On March 4, 2022, the District Court for the District of Massachusetts dismissed, pursuant to Fed. R. Civ. P. 56, ERISA claims brought by a former employee who retired early at the age of 62 and receives retirement benefits in the form of a joint and survivor annuity. Belknap v. Partners Healthcare Sys., No. 19-11437-FDS, 2022 U.S. Dist. LEXIS 38381 (D. Mass. Mar. 4, 2022).
Plaintiff asserted that defendants violated ERISA by using allegedly unreasonable, outdated actuarial assumptions to determine the value of his joint and survivor annuity, resulting in a lower monthly payment. Pursuant to ERISA, a joint and survivor annuity paid in early retirement must be the “actuarial equivalent” of a single-life annuity paid beginning at the normal retirement age, which in this case was age 65 under defendants’ benefits plan. In sum, plaintiff alleged that his actual age-62 joint and survivor annuity was not actuarially equivalent to the single-life annuity that he would have received had he retired at age 65.
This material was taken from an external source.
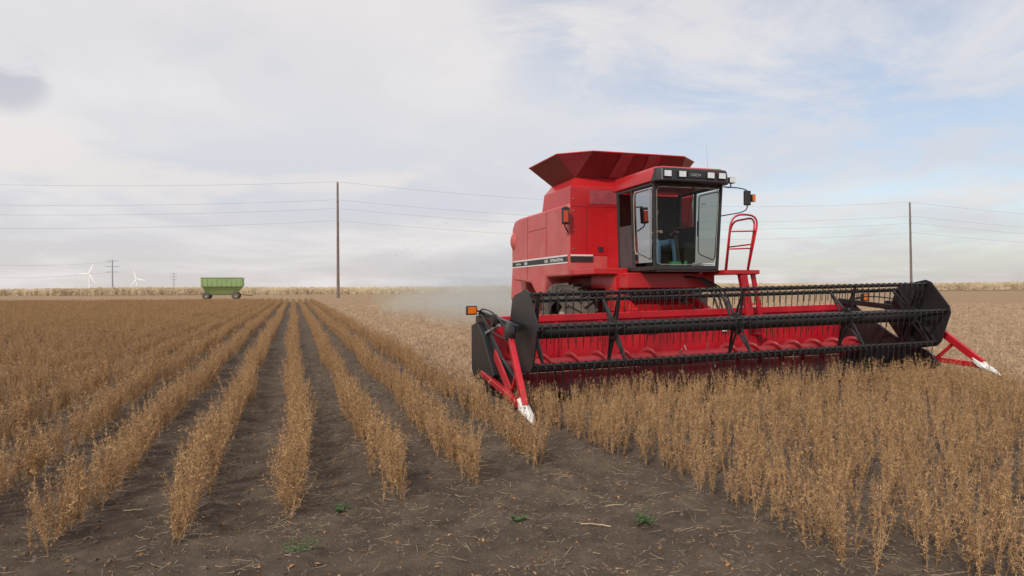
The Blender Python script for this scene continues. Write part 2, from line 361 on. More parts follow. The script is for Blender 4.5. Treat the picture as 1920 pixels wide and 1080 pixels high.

After two rounds of dispositive motions and amendments to the complaint, the parties engaged in a period of expert discovery followed by defendants moving for a third time to dismiss plaintiff’s claims. The court found that plaintiff sufficiently alleged that a favorable decision would result in an increase in his benefits and denied defendants’ 12(b)(1) motion on those grounds. Because both parties submitted expert evidence regarding the meaning of “actuarial equivalence,” the court converted defendants’ 12(b)(6) motion into one for summary judgment.
The court summarized the central issue concerning “actuarial equivalence” as one that required statutory interpretation to determine whether ERISA imposes a reasonableness requirement for “actuarial equivalence” in this context. The court concluded ERISA does not. First, in analyzing the meaning of “actuarial equivalent” under 29 U.S.C. § 1054(c)(3), the court rejected adding a reasonableness requirement, noting that the statute does not, on its face, define “actuarial equivalence” or require “reasonable” actuarial assumptions. The court concluded this omission was significant because elsewhere ERISA does so, such as by providing mortality assumptions and interest rates to convert annuities to lump-sum payments.
Second, after considering regulations and case law, the court did not read them as requiring actuarial equivalence calculations based on reasonable assumptions. The court noted that the regulations related to lump-sum benefits or to amendments of plans, neither of which applied here. The court determined that many of the cases relied on by plaintiff related to lump-sum benefits, or they did not have persuasive reasoning for adding a reasonableness requirement to the statutory text.
Third, the court analyzed how “actuarial equivalence” is treated by actuaries in practice when they calculate the benefits to be paid to see whether it was a term of art in the field. The court found it is the undisputed industry practice to refer to the plan documents to determine the actuarial assumptions to use. Indeed, plaintiff’s own experts conceded this. In this case, defendants’ plan was the only relevant place where “actuarial equivalence” was defined, and the parties agreed that defendants followed the terms of the plan.
Finally, the court concluded this was not an absurd construction of ERISA, noting that retirement plans are “not generally required to provide protection against various forms of economic or social change.” For instance, nothing in ERISA imposes cost-of-living adjustments, even though over time inflation can significantly erode the value of pension benefits. The court also had noted earlier that there may be limitations on the actuarial factors a plan can use when it is adopted or amended.